例えば、新築工事や外構工事をハウスメーカーや工務店などにお願いした時、完成後の引き渡し時に一度依頼主と点検を行います。
しかし、構造物を作る工事は完成後に依頼主が、「瑕疵」をすぐに見つけることは簡単なことではありません。
そのため、一般的には工事契約をする際に、引き渡し後も一定期間内であれば手直し出来るように、「瑕疵担保保証」と契約書に盛り込んでいます。
もし引き渡され、住んでいる間に不備などが見つかった場合、請け負ってくれた業者に依頼すれば「瑕疵」を取り除いてもらえます。
ですが、解体工事では工事完了後の立会い時に確認する範囲は限られています。
そのため、工事完了後しばらくしてから不備を見つけても、それが解体工事による「瑕疵」なのかどうかは判断が非常に難しくなります。
そのため、解体工事では工事契約時に「瑕疵担保保証」が含まれていることはほとんどありません。
たとえ引き渡し後に不備を見つけても解体工事業者に手直しを求めても、引き受けてくれる可能性は低いということです。
瑕疵担保保証がないため解体工事後の立会いは要注意
先述したように、一般的に解体工事では「瑕疵担保保証」はありません。
ですので、これから解体工事計画する方は、解体工事完了後の立会いは念入りにする事をオススメします。
工事が完了してしばらくしてから不備や自分たちに不利益になることが見つかっても、それに対して業者が何かをしてくれるということは難しいことです。
ですので、工事完了後の立会いでは、隅々まで確認をして自分たちの納得のいく仕上がりにしてもらうことが大切です。
また、何か気になることがあれば遠慮なく業者に相談して不安な点をなくすようにしましょう。

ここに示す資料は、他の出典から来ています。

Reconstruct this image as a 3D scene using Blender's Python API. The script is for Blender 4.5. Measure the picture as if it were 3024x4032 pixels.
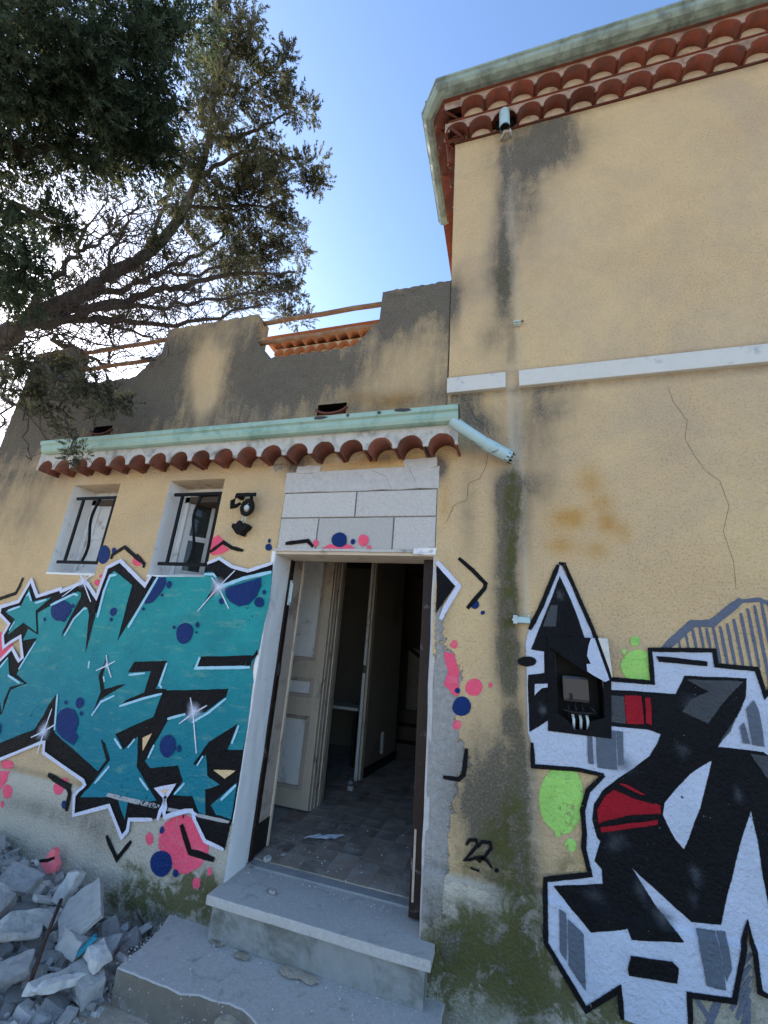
import bpy, bmesh, math, random, json
import numpy as np
from mathutils import Vector, Matrix
from mathutils.geometry import tessellate_polygon

R = math.radians
scene = bpy.context.scene
for o in list(bpy.data.objects):
    bpy.data.objects.remove(o)
COL = scene.collection
random.seed(7)

# ------------------------------------------------------------------ camera
YAW, PITCH, ROLL = R(-17.236), R(17.462), R(4.387)
fw = Vector((math.sin(YAW)*math.cos(PITCH), math.cos(YAW)*math.cos(PITCH), math.sin(PITCH)))
rt = Vector((math.cos(YAW), -math.sin(YAW), 0))
up = rt.cross(fw)
r2 = rt*math.cos(ROLL) + up*math.sin(ROLL)
u2 = -rt*math.sin(ROLL) + up*math.cos(ROLL)
cam = bpy.data.objects.new('camera', bpy.data.cameras.new('camera'))
COL.objects.link(cam)
m = Matrix((r2, u2, -fw)).transposed().to_4x4()
m.translation = (0, -2.5, 1.70)
cam.matrix_world = m
cam.data.sensor_fit = 'VERTICAL'
cam.data.sensor_height = 36
cam.data.lens = 14.40
cam.data.clip_start = .05
cam.data.clip_end = 2000
scene.camera = cam
scene.render.resolution_x, scene.render.resolution_y = 768, 1024

# ------------------------------------------------------------------ sky, sun, exposure
SUN = Vector((-.806, .345, .481)).normalized()
elev = math.asin(SUN.z)
world = bpy.data.worlds.new('World')
scene.world = world
world.use_nodes = True
nt = world.node_tree
sky = nt.nodes.new('ShaderNodeTexSky')
sky.sky_type = 'NISHITA'
sky.sun_disc = False
sky.sun_elevation = elev
sky.sun_rotation = math.atan2(SUN.x, SUN.y)
sky.air_density = 1.0
sky.dust_density = .8
sky.ozone_density = 4.0
bg = nt.nodes['Background']
bg.inputs['Strength'].default_value = .14
nt.links.new(sky.outputs[0], bg.inputs[0])
sun = bpy.data.objects.new('sun', bpy.data.lights.new('sun', 'SUN'))
COL.objects.link(sun)
sun.data.energy = 5.0
sun.data.angle = R(.53)
sun.data.color = (1, .93, .82)
sun.rotation_euler = (-SUN).to_track_quat('-Z', 'Y').to_euler()
vs = scene.view_settings
vs.view_transform = 'Standard'
vs.look = 'None'
vs.exposure = 1.5
vs.gamma = 1
vs.use_curve_mapping = False

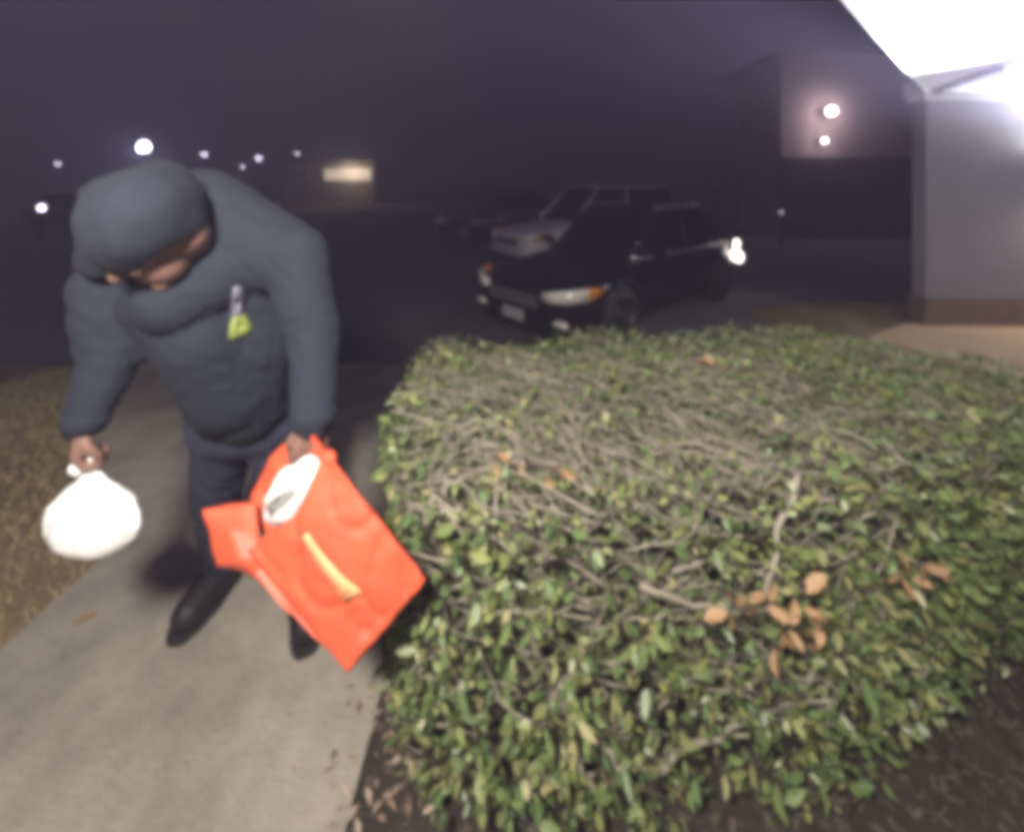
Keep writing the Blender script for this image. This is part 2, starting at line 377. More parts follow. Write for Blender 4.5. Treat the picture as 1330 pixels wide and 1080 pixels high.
# lantern on a post beside the front door (behind the viewer): lights the walk, the person and the hedge
pl = empty('post_lantern', (-0.34, -0.46, 0)); tag(pl, 'black post lantern beside the front door lighting the walk', 'lantern')
b = MB(); b.tube([(0, 0, 0), (0, 0, 2.0)], .03, 12); b.build('post', M['iron'], pl, True)
b = MB(); b.lathe((0, 0, 2.0), [(.001, 0), (.09, 0), (.1, .02), (.02, .02)], 8); b.lathe((0, 0, 2.3), [(.13, 0), (.001, .12)], 8); b.build('lantern_cap', M['iron'], pl)
b = MB()
for k in range(4):
    a = k * math.pi / 2 + .785; b.tube([(.085 * math.cos(a), .085 * math.sin(a), 2.02), (.11 * math.cos(a), .11 * math.sin(a), 2.3)], .007, 6)
b.build('lantern_cage', M['iron'], pl)
b = MB(); b.sphere((0, 0, 2.15), .075); b.build('globe', M['bulb'], pl, True)
KEY = point('lantern_light', (0, 0.1, 2.15), 480, (1, 0.925, 0.82), .12, pl)

# ------------------------------------------------------------------ the hedge
POLY = [(-0.24, 0.95), (-0.36, 1.25), (-0.42, 1.62), (-0.34, 1.96), (0.5, 2.05), (1.62, 2.1), (1.88, 1.8), (2.0, 1.52), (1.75, 1.32), (1.2, 1.12), (0.75, 0.97), (0.1, 0.91)]
PA = np.array(POLY); PB = np.roll(PA, -1, 0)
def edge_dist(x, y):
    """signed distance inside the footprint (positive inside)"""
    p = np.stack([x, y], -1)[:, None, :]; ab = PB - PA
    t = np.clip(((p - PA) * ab).sum(-1) / (ab * ab).sum(-1), 0, 1)
    d = np.linalg.norm(p - (PA + t[..., None] * ab), axis=-1).min(1)
    xx, yy = p[..., 0], p[..., 1]
    c = ((PA[:, 1] > yy) != (PB[:, 1] > yy)) & (xx < (PB[:, 0] - PA[:, 0]) * (yy - PA[:, 1]) / (PB[:, 1] - PA[:, 1] + 1e-12) + PA[:, 0])
    return np.where(c.sum(1) % 2 == 1, d, -d)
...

解体業者は、瑕疵の原因を取り除くことまでが彼らの仕事になります。
依頼主にとっては、現場を契約通りの姿にしてもらうという約束でお金を支払っています。
ですので、「業者の手間を取らせるかも」や「嫌な顔をされるかも」などは考えずに、細かいことまで一個一個聞いてみましょう。
もし、聞きそびれて放置してしまい、後々不備が発生すれば自分たちの損失になりますので、そうならないように気をつけて下さい。
もし解体工事後に瑕疵を発見した場合は?
では、万が一解体工事後しばらくして「瑕疵」を発見した場合、どうなるのでしょうか。
先述したように、しばらく経つと解体工事業者の責任によるものかどうかの判断が付かないため、業者に掛け合っても手直ししてもらう可能性は残念ながら低いと言えます。
ただ、中には自らの非を認めたり依頼主の気持ちを尊重したりして応じてくれる場合もあります。
不可能ではないので、駄目もとで解体工事業者に相談してみると良いでしょう。
もし応じてくれなくても、何かしらのアドバイスをしてもらえるかもしれません。
解体工事と瑕疵担保のまとめ
ですが、出来る事なら「瑕疵」は早めに発見して手直ししてもらうようにしましょう。
解体工事業者の中には、適当に終わらせて引き渡しをしようとするような業者もいます。
忙しさに甘えて細かい部分を見落とすような業者もいます。
しかし、そんな業者であっても、業者には工事契約の内容通りの工事をするという責任を果たす義務があります。
工事を完了することではなく、現場を契約通りの姿にしてもらうことが重要になりますので、依頼主も要望の通りでないと気付いたらすぐに業者に相談しましょう。
納得のいくまで業者に付き合ってもらうことも、解体工事を無事終えるための作業になりますので、皆さんも手抜きをしないように気をつけて下さいね。